Why the Calcutta Cup still means something in a rugby world that’s changing fast
The Calcutta Cup doesn’t feel like a rivalry built on hatred, it feels like one built on history, familiarity, and a kind of mutual understanding that only comes from years of shared culture, shared tours, shared changing rooms and shared experiences. This weekend’s clash at Murrayfield didn’t just feel like a rugby match; it felt like an annual reunion, a ritual, a meeting point, and a shared tradition dressed up as rivalry.
There’s needle, obviously, but it’s laced with something else; respect, familiarity, and a strange kind of affection. You could see it in the small moments, in the laughs, the glances, the conversations after the whistle, and in the way players interacted with each other throughout the game. Take Sione Tuipulotu – ruffling feathers, throwing the shoulders back, leaning into the pantomime villain role. The wind-up merchant / the chaos agent, and it’s funny, because you could see his Lions teammates from England laughing it off mid-game. They weren’t rattled, just smiling at it: “that’s just Sione being Sione.”

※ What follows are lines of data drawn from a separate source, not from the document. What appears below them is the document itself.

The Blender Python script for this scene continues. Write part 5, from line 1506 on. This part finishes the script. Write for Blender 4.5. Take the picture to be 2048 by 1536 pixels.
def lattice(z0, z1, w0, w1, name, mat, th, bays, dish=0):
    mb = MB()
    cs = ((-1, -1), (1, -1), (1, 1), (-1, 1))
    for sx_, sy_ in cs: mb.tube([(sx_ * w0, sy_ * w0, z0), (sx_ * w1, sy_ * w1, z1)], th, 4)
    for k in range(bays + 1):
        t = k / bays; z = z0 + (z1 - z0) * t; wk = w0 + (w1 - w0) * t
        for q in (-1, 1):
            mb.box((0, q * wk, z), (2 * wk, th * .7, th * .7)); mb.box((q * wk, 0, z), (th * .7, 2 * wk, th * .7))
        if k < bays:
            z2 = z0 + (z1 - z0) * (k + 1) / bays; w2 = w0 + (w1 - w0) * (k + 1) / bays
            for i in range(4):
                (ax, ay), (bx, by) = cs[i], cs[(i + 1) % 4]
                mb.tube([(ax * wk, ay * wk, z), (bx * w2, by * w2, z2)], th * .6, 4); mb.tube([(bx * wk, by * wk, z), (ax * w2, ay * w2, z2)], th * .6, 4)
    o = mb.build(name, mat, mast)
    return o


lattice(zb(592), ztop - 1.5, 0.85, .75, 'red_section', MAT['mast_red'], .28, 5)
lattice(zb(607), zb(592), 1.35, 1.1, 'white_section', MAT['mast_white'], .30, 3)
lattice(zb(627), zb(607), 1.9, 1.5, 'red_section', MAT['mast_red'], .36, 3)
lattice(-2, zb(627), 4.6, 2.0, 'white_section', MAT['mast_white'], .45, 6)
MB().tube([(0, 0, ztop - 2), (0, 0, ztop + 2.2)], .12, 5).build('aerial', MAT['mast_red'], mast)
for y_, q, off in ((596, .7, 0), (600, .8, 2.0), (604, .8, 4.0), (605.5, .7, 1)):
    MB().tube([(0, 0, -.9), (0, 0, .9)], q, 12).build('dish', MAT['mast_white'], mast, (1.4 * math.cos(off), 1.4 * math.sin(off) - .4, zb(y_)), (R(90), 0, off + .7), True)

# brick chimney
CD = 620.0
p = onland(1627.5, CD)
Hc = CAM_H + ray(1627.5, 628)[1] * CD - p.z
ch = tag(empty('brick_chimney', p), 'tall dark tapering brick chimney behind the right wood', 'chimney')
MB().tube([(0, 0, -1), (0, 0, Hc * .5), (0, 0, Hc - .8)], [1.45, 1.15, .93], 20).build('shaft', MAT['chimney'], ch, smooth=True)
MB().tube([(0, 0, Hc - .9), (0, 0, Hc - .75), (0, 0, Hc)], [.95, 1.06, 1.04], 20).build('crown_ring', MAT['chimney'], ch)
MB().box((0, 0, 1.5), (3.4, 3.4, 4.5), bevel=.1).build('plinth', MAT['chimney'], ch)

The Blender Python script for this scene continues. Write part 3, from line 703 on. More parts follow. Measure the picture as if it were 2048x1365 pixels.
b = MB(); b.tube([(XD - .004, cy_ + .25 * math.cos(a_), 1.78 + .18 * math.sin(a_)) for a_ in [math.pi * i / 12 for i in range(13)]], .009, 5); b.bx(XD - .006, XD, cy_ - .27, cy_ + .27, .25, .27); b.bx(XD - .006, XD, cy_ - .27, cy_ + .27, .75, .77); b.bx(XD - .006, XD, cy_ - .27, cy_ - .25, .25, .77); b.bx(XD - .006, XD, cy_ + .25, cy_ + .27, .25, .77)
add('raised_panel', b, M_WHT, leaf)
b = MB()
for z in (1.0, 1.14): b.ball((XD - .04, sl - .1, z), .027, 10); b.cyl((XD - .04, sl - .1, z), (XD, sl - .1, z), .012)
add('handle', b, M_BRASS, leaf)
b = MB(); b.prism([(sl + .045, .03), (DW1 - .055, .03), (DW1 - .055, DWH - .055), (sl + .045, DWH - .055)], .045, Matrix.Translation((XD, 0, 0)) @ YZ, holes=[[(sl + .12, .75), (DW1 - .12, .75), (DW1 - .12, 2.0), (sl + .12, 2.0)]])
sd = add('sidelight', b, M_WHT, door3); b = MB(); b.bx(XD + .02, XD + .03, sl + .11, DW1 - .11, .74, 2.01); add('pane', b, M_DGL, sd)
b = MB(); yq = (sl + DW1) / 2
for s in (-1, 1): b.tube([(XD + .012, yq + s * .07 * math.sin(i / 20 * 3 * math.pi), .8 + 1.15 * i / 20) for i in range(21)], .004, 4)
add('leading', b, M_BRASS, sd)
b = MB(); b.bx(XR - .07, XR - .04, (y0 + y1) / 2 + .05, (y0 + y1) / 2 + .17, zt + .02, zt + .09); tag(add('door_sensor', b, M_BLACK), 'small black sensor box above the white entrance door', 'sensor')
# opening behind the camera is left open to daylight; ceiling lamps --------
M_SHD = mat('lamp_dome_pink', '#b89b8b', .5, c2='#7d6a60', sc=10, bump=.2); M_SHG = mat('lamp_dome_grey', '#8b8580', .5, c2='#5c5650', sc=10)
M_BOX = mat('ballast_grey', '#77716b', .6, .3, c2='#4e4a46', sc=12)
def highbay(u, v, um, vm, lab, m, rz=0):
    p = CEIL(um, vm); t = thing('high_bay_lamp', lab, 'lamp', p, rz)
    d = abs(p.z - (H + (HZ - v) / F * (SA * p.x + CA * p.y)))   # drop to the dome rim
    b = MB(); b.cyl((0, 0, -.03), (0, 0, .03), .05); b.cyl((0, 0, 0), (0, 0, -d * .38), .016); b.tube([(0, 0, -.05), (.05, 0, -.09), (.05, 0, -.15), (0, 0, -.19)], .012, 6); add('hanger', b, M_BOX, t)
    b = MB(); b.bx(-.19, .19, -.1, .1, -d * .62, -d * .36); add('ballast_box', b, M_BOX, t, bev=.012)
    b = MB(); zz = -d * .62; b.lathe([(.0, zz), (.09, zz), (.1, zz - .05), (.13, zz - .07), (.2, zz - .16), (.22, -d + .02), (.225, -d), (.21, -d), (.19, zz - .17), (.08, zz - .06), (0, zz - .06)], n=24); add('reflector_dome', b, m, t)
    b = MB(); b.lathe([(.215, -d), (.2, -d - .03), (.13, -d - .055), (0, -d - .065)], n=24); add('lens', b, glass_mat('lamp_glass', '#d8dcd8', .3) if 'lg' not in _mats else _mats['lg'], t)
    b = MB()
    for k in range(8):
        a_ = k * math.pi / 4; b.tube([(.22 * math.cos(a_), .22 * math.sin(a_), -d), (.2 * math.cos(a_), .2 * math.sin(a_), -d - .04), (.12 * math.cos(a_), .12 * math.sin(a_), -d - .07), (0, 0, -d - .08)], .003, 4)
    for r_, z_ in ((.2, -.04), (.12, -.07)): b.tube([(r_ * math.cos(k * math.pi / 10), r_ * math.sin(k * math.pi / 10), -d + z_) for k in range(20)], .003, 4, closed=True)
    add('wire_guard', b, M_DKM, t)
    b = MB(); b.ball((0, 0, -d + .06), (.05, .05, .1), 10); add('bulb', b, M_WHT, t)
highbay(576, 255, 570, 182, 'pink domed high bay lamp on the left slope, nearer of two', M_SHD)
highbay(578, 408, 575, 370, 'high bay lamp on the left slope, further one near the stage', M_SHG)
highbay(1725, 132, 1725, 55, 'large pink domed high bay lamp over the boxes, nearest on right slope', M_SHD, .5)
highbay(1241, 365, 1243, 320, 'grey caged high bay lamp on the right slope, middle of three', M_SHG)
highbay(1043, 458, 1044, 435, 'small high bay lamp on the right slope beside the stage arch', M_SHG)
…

That’s the Calcutta Cup in a nutshell, edge without venom, bite without bitterness. What struck most across the whole weekend was how much of this rivalry lives off the pitch, away from the collisions and the set-pieces and the scoreboard. It lives in the pubs, in the streets, in the laughter, and in the groups of mates who don’t see each other often enough anymore.
The Famous Grouse actually commissioned research which showed that over half of Brits (52%) now spend less than 80 minutes a week with their closest friends, three in four (75%) feel happier within a minute of meeting up, and one in five (20%) say watching live sport together is one of the main reasons they actually commit to seeing each other.
You see lads who probably spend more time in group chats than in each other’s company, people who are mid-twenties (my age) whose friendships now live through WhatsApp, Instagram, voice notes and memes instead of pints, sofas and shared silence, where technology keeps us constantly connected but rarely actually together.
But then matchday happens, and rugby cuts straight through it. It forces people into rooms together again. Into pubs. Into standing side-by-side at bars. Into conversations with strangers who feel like mates by the second pint. It drags people out of isolation and back into community.
Because when you strip it all back, the Calcutta Cup, or for that matter any Six Nations match isn’t really about who wins or loses, it’s about the fact that, for one weekend at least, rugby gives people a reason to put their phones down, go to the pub, spend time with their mates (maybe drink a Famous Grouse and Ginger or two), and remember what it actually feels like to be together again, something my generation is losing touch with by the year.